Generate a secret key:

git-crypt keygen /path/to/keyfile

Configure a repository to use encryption:

cd repo

git-crypt init /path/to/keyfile

Specify files to encrypt by creating a .gitattributes file in the repository, like this:

secretfile1 filter=git-crypt diff=git-crypt

secretfile2 filter=git-crypt diff=git-crypt

*.secret filter=git-crypt diff=git-crypt

Like a .gitignore file, it can match wildcards and should be checked into the repository. Make sure you don't accidentally encrypt the .gitattributes file itself!

Cloning a repository with encrypted files:

git clone /path/to/repo

cd repo

git-crypt init /path/to/keyfile

That's all you need to do - after running git-crypt init, you can use git normally - encryption and decryption happen transparently.

Motivation

I wanted to make a configuration management repository open for others to look at and contribute to (à la Wikimedia's Puppet repository). However, the repository contained secret material, like SSL keys and passwords. git-crypt was developed so the secret material could be protected without having to remove it from the repository (which is what Wikimedia had to do).

Getting git-crypt

You can get the source via git:

git clone http://git.beanwood.com/git-crypt.git

You can compile with make and install the git-crypt binary wherever you want (such as /usr/local/bin). See below for build dependencies.

Dependencies

To use git-crypt, you need:

  • Git 1.6.0 or newer
  • OpenSSL
  • For decrypted git diff output, Git 1.6.1 or newer
  • For decrypted git blame output, Git 1.7.2 or newer

To build git-crypt, you need a C++ compiler, and OpenSSL development headers. The Makefile is tailored for g++, but other compilers should work too.

Current Status

The latest version of git-crypt is 0.3, released on 2013-04-05. git-crypt aims to be bug-free and reliable, meaning it shouldn't crash, malfunction, or expose your confidential data. However, it has not yet reached maturity, meaning it is not as documented, featureful, or easy-to-use as it should be. Additionally, there may be backwards-incompatible changes introduced before version 1.0.

Development on git-crypt is currently focused on improving the user experience, especially around setting up repositories. There are also plans to add additional key management schemes, such as passphrase-derived keys and keys encrypted with PGP.

Security

git-crypt is more secure that other transparent git encryption systems. git-crypt encrypts files using AES-256 in CTR mode with a synthetic IV derived from the SHA-1 HMAC of the file. This is provably semantically secure under deterministic chosen-plaintext attack. That means that although the encryption is deterministic (which is required so git can distinguish when a file has and hasn't changed), it leaks no information beyond whether two files are identical or not. Other proposals for transparent git encryption use ECB or CBC with a fixed IV. These systems are not semantically secure and leak information.

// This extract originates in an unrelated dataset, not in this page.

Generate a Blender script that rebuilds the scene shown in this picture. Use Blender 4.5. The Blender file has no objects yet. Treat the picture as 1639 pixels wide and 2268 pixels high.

The AES key is stored unencrypted on disk. The user is responsible for protecting it and ensuring it's safely distributed only to authorized people. A future version of git-crypt may support encrypting the key with a passphrase.

Limitations

git-crypt is not designed to encrypt an entire repository. Not only does that defeat the aim of git-crypt, which is the ability to selectively encrypt files and share the repository with less-trusted developers, there are probably better, more efficient ways to encrypt an entire repository, such as by storing it on an encrypted filesystem. Also note that git-crypt is somewhat of an abuse of git's smudge, clean, and textconv features. Junio Hamano, git's maintainer, has said not to do this, though his main objection ("making a pair of similar 'smudged' contents totally dissimilar in their 'clean' counterparts.") does not apply here since git-crypt uses deterministic encryption.

git-crypt does not itself provide any authentication. It assumes that either the master copy of your repository is stored securely, or that you are using git's existing facilities to ensure integrity (signed tags, remembering commit hashes, etc.).